Aber jetzt mal ehrlich – wie oft hast du die Situation, dass du eine bestimmte Fläche irgendwie mit Text füllen musst?
Also. Räume deinen Text auf. Streiche Füllwörter – irgendwie, manchmal, hier, jetzt, auch, aber. Herrje, es gibt so viele. Schau beim Lesen einfach, ob das Wort wirklich für den Sinn des Satzes benötigt wird. Ist es nettes Beiwerk – raus damit.
Sei aktiv! Vermeide Passiv-Konstruktionen
Passivkonstruktionen klingen auch immer irgendwie „elitärer“. Das Dumme an ihnen, sie sind wie „man“, unpersönlich. Besonders schön kannst du das immer bei Politikern sehen, die irgendetwas verkünden, das sie selbst gar nicht vertreten. „Die Fristen für die Verlängerung der Kontaktsperre wurden verlängert“. Ok, Aussage klar. Aber hier geht der Handelnde komplett in den Hintergrund. Wie wäre es denn mit: „Ich habe die Fristen verlängert“. Bähm. Aussage. Klar und deutlich. Da ist jemand bereit, Verantwortung zu übernehmen.

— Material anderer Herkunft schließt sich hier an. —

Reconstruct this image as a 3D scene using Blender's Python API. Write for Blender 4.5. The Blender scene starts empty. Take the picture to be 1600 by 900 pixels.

Ok, wie willst du gegenüber deinen Kunden rüberkommen? Als passives Mimöschen oder als die Person, die handelt und Konsequenzen trägt, positiv wie negativ?
Hole dir mindestens zwei Augen dazu
Ok, nur die Augen sind nicht hilfreich. Ein Kopf, der auch noch fit in Deutsch ist, sollte schon mit dabei sein. Und ein Körper, der alles durch die Gegend trägt. Gut, genug Wortklauberei. 😉
Was ich sagen will: lass jemand anderes deine Texte noch einmal, gerne auch zweimal überlesen. Egal, wie gut du bist, du kannst nicht alle Macken finden. Also suche dir jemanden, der gegenliest. Idealerweise tickt dieser Gegenleser sogar wie diejenigen, für die der Text bestimmt ist. Dann stellst du dabei nämlich auch noch sicher, dass nicht nur Schreibfehler rausfliegen. So jemand wird dir auch den Kopf waschen, wenn du dich hinter Fachchinesisch und Beamtendeutsch versteckst.
Wir könnten jetzt hier noch ewig weitermachen. Das ist aber nicht unbedingt nötig. Wenn du die oben genannten Punkte konsequent umsetzt, wirst du sehen, dass deine Texte an Qualität gewinnen und professioneller wirken. Und genau das ist doch das Ziel.
Nochmal kurz zusammengefasst:
- Lass deinen Text so lange wie möglich liegen, bevor du dich der Korrektur widmest (plane aber trotzdem genug Zeit ein)
- Nutze Korrekturprogramme, egal ob die „Überprüfen“-Funktion von Word oder den Duden-Korrektor (übrigens aktuell mit das Beste am Markt)
- Drucke den Text aus und formatiere vorher Schriftart und -größe
- Lese deinen Text laut
- Lese rückwärts Korrektur
- Vermeide indirekte Rede („man“)
- Streiche Füllwörter
- Aktiviere Passivkonstruktionen (übernimm Verantwortung)
- Lass eine zweite Person gegenlesen
Und ganz zum Schluss kommt noch der ultimative Texter-Tipp: Mach dir eine Liste, mit den Fehlern, die dir immer wieder unterlaufen. Diese Liste legst du dir neben den Rechner, wenn du anfängst zu korrigieren. Bei mir sind zum Beispiel ganz typische Buchstabendreher dabei, die ich ständig falsch tippe. Meine liebsten Füllwörter stehen dort auch drauf. Und wo ich das Komma zu inflationär gebrauche. Alles rettet das nicht. Aber es hilft.
Erzähl mal – wie stellst du sicher, dass deine Texte auch vor einem Zicken-Auge wie mir Bestand haben?